Hi friends,
I will use variables in the earner study, but my population of interest is not limited to those in the earner study. My sample will include all household heads and their spouse/partners (if they do have a partner/spouse at the time of survey) and I will pool all the 12 monthly surveys within the same year together from 1982 till now. I will still use variables in the earner study because some of the statistics that I need to calculate will be based on the wage levels of earners in the household. Should I still use EARNWT or some kind of combination of EARNWT and the WTFINL? Thanks!
For any calculation using the variables from the earner study, you should use EARNWT, which will give zero weight to those not in ORG’s. For calculations involving only non-earner study variables, you should use WTFINL to make use of the larger sample available for these variables. This is assuming that you are using variables from the basic monthly CPS. For supplement topics, use the weight specific to that supplement.

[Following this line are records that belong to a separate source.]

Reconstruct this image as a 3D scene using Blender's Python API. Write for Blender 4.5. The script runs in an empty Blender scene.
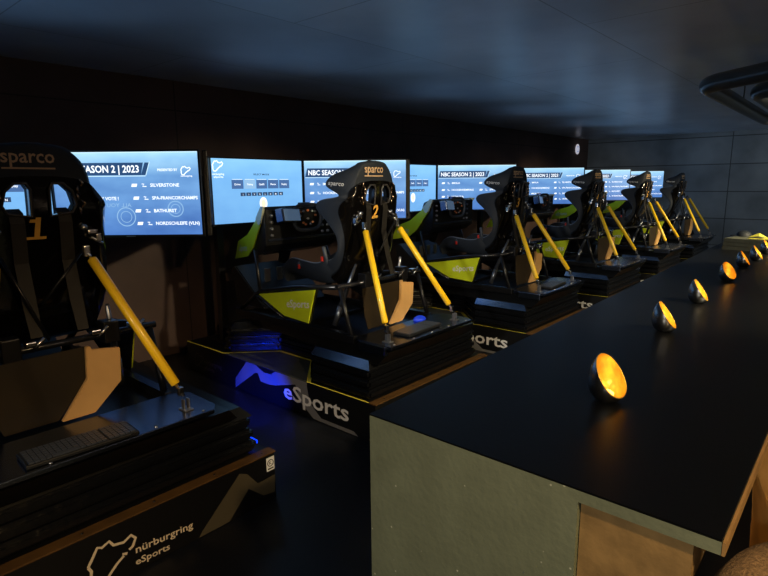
import bpy, bmesh, math, random
from mathutils import Vector, Matrix
random.seed(4)
C = bpy.context.scene.collection
PI = math.pi

# ------------------------------------------------------------------ materials
def mat(name, col, rough=.5, metal=0., bump=0., bscale=40., spec=.5, coat=0., var=0., vscale=6., emis=None, estr=0.):
    m = bpy.data.materials.new(name); m.use_nodes = True
    nt = m.node_tree; b = nt.nodes['Principled BSDF']
    b.inputs['Base Color'].default_value = (*col, 1)
    b.inputs['Roughness'].default_value = rough
    b.inputs['Metallic'].default_value = metal
    b.inputs['Specular IOR Level'].default_value = spec
    b.inputs['Coat Weight'].default_value = coat
    b.inputs['Coat Roughness'].default_value = .08
    tc = nt.nodes.new('ShaderNodeTexCoord')
    if var > 0:
        n = nt.nodes.new('ShaderNodeTexNoise'); n.inputs['Scale'].default_value = vscale; n.inputs['Detail'].default_value = 6
        nt.links.new(tc.outputs['Object'], n.inputs['Vector'])
        r = nt.nodes.new('ShaderNodeValToRGB')
        r.color_ramp.elements[0].position = .35; r.color_ramp.elements[1].position = .68
        r.color_ramp.elements[0].color = (*[c*(1-var) for c in col], 1)
        r.color_ramp.elements[1].color = (*[min(1, c*(1+var)) for c in col], 1)
        nt.links.new(n.outputs['Fac'], r.inputs['Fac']); nt.links.new(r.outputs['Color'], b.inputs['Base Color'])
    if bump > 0:
        n = nt.nodes.new('ShaderNodeTexNoise'); n.inputs['Scale'].default_value = bscale; n.inputs['Detail'].default_value = 4
        nt.links.new(tc.outputs['Object'], n.inputs['Vector'])
        bp = nt.nodes.new('ShaderNodeBump'); bp.inputs['Strength'].default_value = bump; bp.inputs['Distance'].default_value = .01
        nt.links.new(n.outputs['Fac'], bp.inputs['Height']); nt.links.new(bp.outputs['Normal'], b.inputs['Normal'])
    if emis:
        b.inputs['Emission Color'].default_value = (*emis, 1); b.inputs['Emission Strength'].default_value = estr
    return m

def srgb(r, g, b):
    f = lambda c: (c/255/12.92) if c <= 10 else ((c/255+.055)/1.055)**2.4
    return (f(r), f(g), f(b))

M = {}
M['black'] = mat('satin_black_metal', (.005, .005, .006), .34)
M['gloss'] = mat('gloss_black_shell', (.003, .0026, .0024), .14, coat=.6, bump=.35, bscale=9)
M['vinyl'] = mat('black_padded_vinyl', (.004, .0045, .006), .28, bump=.35, bscale=22)
M['fabric'] = mat('black_seat_fabric', (.013, .019, .030), .6, bump=.25, bscale=300)
M['strap'] = mat('olive_black_webbing', (.010, .008, .006), .6, bump=.2, bscale=400)
M['yellow'] = mat('yellow_enamel', (1.0, .62, .012), .38, coat=.25)
M['lime'] = mat('lime_green_panel', (.60, .72, .02), .35, var=.10, vscale=3)
M['lime_edge'] = mat('pale_panel_edge', (.62, .68, .5), .4)
M['strip'] = mat('yellow_edge_strip', (.62, .55, .06), .45)
M['tan'] = mat('tan_sheet_bracket', (.62, .36, .13), .5, var=.06, vscale=8)
M['brownplate'] = mat('brown_black_plate', (.018, .011, .003), .5, var=.3, vscale=5)
M['chrome'] = mat('bright_metal', (.75, .75, .76), .22, metal=1)
M['deck'] = mat('blue_grey_deck_plate', (.17, .20, .27), .27, metal=1)
M['skirt'] = mat('black_plinth_board', (.004, .004, .0045), .45)
M['ledge'] = mat('brown_plywood_edge', (.10, .048, .012), .55, var=.2, vscale=12)
M['graphic'] = mat('grey_graphic_film', (.17, .17, .18), .5)
M['graphic_warm'] = mat('beige_graphic_film', (.085, .07, .042), .5)
M['white'] = mat('white_lettering', (.80, .80, .80), .5)
M['cream'] = mat('cream_lettering', (.80, .66, .46), .5)
M['goldtxt'] = mat('gold_lettering', (.85, .45, .07), .4)
M['red'] = mat('red_buckle', (.6, .03, .02), .4)
M['key'] = mat('keyboard_plastic', (.008, .009, .010), .45)
M['keytop'] = mat('keyboard_keytop', (.05, .06, .08), .35)
M['blue_mouse'] = mat('blue_mouse_shell', (.01, .04, .5), .4, emis=(.01, .05, .8), estr=.35)
M['lcd'] = mat('dash_display_glass', (.03, .045, .07), .15, emis=(.10, .17, .28), estr=.5)
M['logo_lcd'] = mat('small_display_face', (.02, .03, .08), .2, emis=(.04, .07, .25), estr=.8)
M['white_lit'] = mat('small_display_mark', (.5, .5, .5), .4, emis=(.8, .85, 1), estr=.9)
M['dashred'] = mat('wheel_button_amber', (.5, .15, .05), .4)
M['carpet'] = mat('black_grip_mat', (.03, .036, .036), .8, bump=.4, bscale=200, var=.3, vscale=14)

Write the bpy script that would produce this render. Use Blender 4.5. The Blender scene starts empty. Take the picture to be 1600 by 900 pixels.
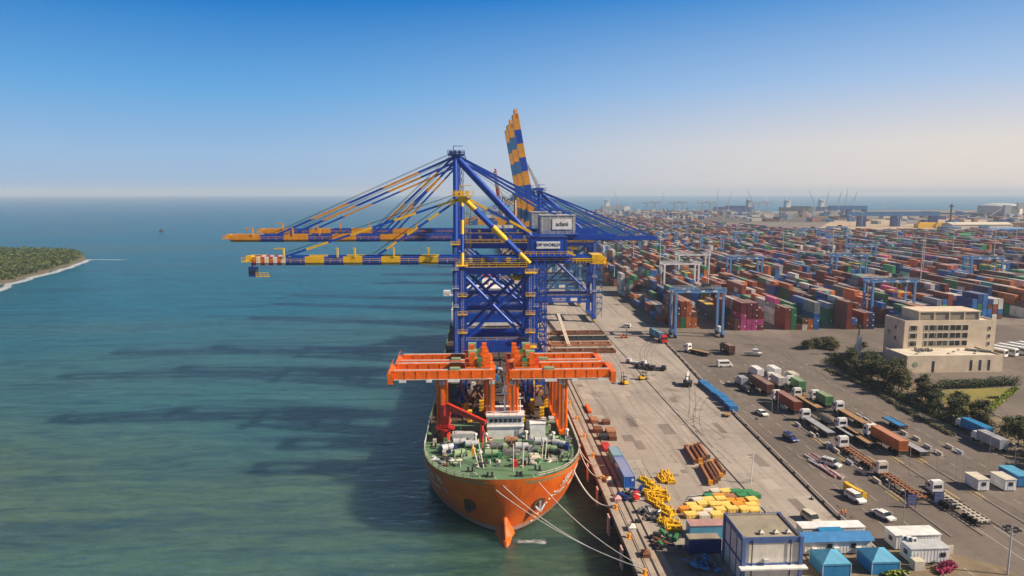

If you are interested in taking the earner study variables and applying them to the other observations of a given individual to use in subsetting the data, that is also possible. To do so you can make use of the unique longitudinal identifier CPSIDP to link those observations. In that case you can use WTFINL for the analysis. More resources on using the CPS data longitudinally are available here.
Thank you! Sorry, I wasn’t clear in the previous post. It seems that my research does not fall into any of the three situations mentioned by you. My intention is like this: I want to calculate the proportion of different types of households in each year (by pooling the 12 basic monthly CPS within the same year and constructing repeated yearly cross-sectional CPS). Type of household is defined as follows:
- households headed by married couples in which the wife’s EARNWEEK is more than a given number and neither partner is self-employed;
- households headed by married couples in which the wife’s EARNWEEK is less than a given number and neither partner is self-employed;
- households headed by married couples in which at least one partner is self-employed;
- households headed by unmarried persons.
In this case, I do use variables from the earner study to classify households into different types and calculate the distribution of household types in each year, but I do not feel that I should use EARNWT. I am thinking about this:
- Limit my sample to households for which MISH equals 4 or 8 (i.e. referred to as 4/8 households below);
- Use a transformed version of HWTFINL in the analysis. Specifically, the weight of household i in month m of year y is its HWTFINL multiplied by (total number of all 4/8 households in month m / total number of all 4/8 households in year y)
Does that sound reasonable to you?
Your approach seems reasonable to me. I might restrict the sample to those households with earner study variables in each month, and rescale HWTFINL so the weights sum to the correct number of households in each month. Then divide the weights in each month by 12.
I’m not the authority on this, so you may want to consult a statistician about this, or ask on stats.stackexchange.com.